§ Exercise: Tally each line where the word "with" occurs, then give only the total.

+ + + + + + +

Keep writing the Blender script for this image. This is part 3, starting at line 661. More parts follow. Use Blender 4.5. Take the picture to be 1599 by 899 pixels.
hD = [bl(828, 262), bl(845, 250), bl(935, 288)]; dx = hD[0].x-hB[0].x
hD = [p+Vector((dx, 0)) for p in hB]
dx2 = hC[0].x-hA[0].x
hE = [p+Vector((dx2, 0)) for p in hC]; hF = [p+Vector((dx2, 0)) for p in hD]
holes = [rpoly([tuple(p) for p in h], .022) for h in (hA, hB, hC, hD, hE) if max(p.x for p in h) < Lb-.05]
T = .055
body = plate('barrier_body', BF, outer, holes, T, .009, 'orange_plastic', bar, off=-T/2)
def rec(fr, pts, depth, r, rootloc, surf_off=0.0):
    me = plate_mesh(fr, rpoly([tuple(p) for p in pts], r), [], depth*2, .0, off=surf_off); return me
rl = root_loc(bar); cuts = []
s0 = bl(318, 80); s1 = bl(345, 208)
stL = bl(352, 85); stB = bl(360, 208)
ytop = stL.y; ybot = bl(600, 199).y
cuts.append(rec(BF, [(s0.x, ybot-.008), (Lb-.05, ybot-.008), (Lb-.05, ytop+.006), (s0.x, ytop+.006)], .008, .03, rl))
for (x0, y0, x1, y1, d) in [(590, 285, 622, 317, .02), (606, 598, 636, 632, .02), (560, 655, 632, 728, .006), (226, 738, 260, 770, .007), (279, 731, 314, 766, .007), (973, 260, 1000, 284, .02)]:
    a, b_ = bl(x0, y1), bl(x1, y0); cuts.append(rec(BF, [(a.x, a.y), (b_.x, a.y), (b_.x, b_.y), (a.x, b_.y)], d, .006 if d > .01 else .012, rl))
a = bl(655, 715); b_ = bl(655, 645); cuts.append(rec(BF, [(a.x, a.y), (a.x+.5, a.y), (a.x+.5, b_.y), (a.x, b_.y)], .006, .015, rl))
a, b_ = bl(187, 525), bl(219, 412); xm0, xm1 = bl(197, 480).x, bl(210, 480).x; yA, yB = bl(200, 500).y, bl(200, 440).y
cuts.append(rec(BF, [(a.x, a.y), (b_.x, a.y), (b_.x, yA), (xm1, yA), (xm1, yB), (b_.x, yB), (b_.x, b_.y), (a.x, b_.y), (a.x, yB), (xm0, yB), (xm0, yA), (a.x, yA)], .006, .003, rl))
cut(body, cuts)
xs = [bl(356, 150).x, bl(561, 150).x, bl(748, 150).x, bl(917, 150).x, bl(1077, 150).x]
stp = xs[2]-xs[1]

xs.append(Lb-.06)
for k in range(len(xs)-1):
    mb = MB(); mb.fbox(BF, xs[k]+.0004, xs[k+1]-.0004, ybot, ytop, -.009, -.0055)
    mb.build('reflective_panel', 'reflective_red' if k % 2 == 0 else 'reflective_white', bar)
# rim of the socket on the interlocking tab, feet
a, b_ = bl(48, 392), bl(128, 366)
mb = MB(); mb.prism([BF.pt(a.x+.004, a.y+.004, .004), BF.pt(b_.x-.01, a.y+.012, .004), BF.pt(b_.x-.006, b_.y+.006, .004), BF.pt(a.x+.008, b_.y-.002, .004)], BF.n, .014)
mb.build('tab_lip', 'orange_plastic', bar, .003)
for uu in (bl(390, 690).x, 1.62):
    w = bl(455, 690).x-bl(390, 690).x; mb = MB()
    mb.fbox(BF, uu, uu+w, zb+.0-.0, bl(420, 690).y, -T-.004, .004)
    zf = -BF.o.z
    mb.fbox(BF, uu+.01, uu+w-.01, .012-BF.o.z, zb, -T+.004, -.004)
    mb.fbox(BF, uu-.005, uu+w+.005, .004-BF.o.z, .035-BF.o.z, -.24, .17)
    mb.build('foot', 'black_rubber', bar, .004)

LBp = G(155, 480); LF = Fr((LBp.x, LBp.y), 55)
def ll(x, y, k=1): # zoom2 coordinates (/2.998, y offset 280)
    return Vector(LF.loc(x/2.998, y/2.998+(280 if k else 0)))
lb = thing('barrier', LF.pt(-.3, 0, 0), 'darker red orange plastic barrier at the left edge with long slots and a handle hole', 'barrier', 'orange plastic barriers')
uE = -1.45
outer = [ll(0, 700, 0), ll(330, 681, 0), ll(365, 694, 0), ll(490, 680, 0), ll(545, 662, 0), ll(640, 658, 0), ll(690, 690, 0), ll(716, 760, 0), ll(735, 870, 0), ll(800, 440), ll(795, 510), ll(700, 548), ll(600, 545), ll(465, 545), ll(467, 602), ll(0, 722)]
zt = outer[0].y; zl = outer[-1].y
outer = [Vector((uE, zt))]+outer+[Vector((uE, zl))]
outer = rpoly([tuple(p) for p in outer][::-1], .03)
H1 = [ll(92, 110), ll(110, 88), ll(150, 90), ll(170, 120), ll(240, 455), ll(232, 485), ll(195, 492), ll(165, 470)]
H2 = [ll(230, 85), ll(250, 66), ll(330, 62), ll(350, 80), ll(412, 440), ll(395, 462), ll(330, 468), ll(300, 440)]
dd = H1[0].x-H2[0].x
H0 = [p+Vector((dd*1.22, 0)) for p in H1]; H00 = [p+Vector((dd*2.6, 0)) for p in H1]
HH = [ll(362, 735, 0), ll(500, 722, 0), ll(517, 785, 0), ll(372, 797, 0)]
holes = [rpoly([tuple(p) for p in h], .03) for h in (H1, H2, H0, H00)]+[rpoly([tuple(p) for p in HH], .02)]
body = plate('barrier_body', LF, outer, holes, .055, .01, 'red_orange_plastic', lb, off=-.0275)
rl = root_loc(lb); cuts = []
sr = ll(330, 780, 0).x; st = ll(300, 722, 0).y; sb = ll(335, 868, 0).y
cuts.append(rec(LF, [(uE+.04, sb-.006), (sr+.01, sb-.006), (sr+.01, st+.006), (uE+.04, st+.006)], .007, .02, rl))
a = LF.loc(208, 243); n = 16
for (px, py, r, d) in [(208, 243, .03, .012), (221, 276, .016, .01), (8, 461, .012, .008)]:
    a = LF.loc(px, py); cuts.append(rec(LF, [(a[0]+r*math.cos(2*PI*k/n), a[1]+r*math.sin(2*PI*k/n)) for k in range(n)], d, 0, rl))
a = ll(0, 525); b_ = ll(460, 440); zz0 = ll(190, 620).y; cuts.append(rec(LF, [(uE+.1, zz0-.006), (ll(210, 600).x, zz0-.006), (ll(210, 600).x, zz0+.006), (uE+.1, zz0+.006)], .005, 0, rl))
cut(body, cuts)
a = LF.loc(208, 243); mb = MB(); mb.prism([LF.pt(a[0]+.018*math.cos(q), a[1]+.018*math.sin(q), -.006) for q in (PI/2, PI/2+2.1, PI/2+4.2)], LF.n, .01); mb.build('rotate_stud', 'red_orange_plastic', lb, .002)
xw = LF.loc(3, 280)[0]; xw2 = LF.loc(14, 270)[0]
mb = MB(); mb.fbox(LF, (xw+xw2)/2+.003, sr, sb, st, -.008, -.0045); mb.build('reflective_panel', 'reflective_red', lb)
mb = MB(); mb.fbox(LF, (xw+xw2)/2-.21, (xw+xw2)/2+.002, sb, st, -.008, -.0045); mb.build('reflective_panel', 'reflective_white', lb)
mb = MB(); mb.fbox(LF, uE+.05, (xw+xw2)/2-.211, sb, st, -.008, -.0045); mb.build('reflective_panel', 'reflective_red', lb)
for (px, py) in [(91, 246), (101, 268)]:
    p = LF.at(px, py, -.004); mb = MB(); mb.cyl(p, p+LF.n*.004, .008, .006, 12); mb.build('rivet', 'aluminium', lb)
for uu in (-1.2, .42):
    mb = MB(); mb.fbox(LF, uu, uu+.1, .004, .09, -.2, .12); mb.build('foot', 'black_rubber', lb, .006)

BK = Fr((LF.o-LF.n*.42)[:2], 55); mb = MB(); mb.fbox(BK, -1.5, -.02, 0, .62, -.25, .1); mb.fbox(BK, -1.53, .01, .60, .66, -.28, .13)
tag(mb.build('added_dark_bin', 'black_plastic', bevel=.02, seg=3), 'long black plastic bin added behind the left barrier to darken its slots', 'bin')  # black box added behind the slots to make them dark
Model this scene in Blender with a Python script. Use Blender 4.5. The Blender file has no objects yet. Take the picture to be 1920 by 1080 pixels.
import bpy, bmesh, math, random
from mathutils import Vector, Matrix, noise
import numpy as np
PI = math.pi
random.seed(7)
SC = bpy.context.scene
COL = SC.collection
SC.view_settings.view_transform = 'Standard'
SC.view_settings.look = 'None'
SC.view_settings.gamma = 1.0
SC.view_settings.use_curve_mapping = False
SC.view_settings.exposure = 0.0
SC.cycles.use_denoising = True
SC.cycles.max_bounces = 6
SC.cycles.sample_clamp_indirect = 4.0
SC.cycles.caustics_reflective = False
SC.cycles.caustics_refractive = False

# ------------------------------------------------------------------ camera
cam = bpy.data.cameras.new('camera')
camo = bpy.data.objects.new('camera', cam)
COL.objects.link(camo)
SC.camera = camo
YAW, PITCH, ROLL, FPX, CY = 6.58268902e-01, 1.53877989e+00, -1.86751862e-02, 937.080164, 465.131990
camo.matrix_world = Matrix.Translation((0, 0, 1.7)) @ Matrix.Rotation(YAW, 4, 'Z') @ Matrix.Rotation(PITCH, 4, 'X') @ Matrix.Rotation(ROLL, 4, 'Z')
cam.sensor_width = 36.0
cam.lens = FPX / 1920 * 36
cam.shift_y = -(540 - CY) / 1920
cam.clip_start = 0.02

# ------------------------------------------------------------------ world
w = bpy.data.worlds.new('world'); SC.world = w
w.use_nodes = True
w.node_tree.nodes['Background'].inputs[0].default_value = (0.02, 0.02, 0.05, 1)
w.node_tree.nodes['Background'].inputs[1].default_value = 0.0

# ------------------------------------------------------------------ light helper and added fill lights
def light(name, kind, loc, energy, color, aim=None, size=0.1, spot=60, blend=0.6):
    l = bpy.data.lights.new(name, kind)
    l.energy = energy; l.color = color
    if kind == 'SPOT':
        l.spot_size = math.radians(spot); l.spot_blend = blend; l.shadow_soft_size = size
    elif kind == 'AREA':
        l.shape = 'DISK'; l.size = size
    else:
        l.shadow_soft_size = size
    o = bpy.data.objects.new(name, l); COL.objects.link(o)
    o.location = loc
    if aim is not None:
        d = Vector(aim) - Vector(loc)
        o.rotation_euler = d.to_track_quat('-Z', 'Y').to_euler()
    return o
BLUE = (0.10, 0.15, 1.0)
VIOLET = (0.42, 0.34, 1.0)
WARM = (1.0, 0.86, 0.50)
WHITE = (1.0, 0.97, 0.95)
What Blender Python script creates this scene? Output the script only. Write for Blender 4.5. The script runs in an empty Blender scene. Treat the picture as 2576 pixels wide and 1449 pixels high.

+ + + + + + +

§ Full output: 2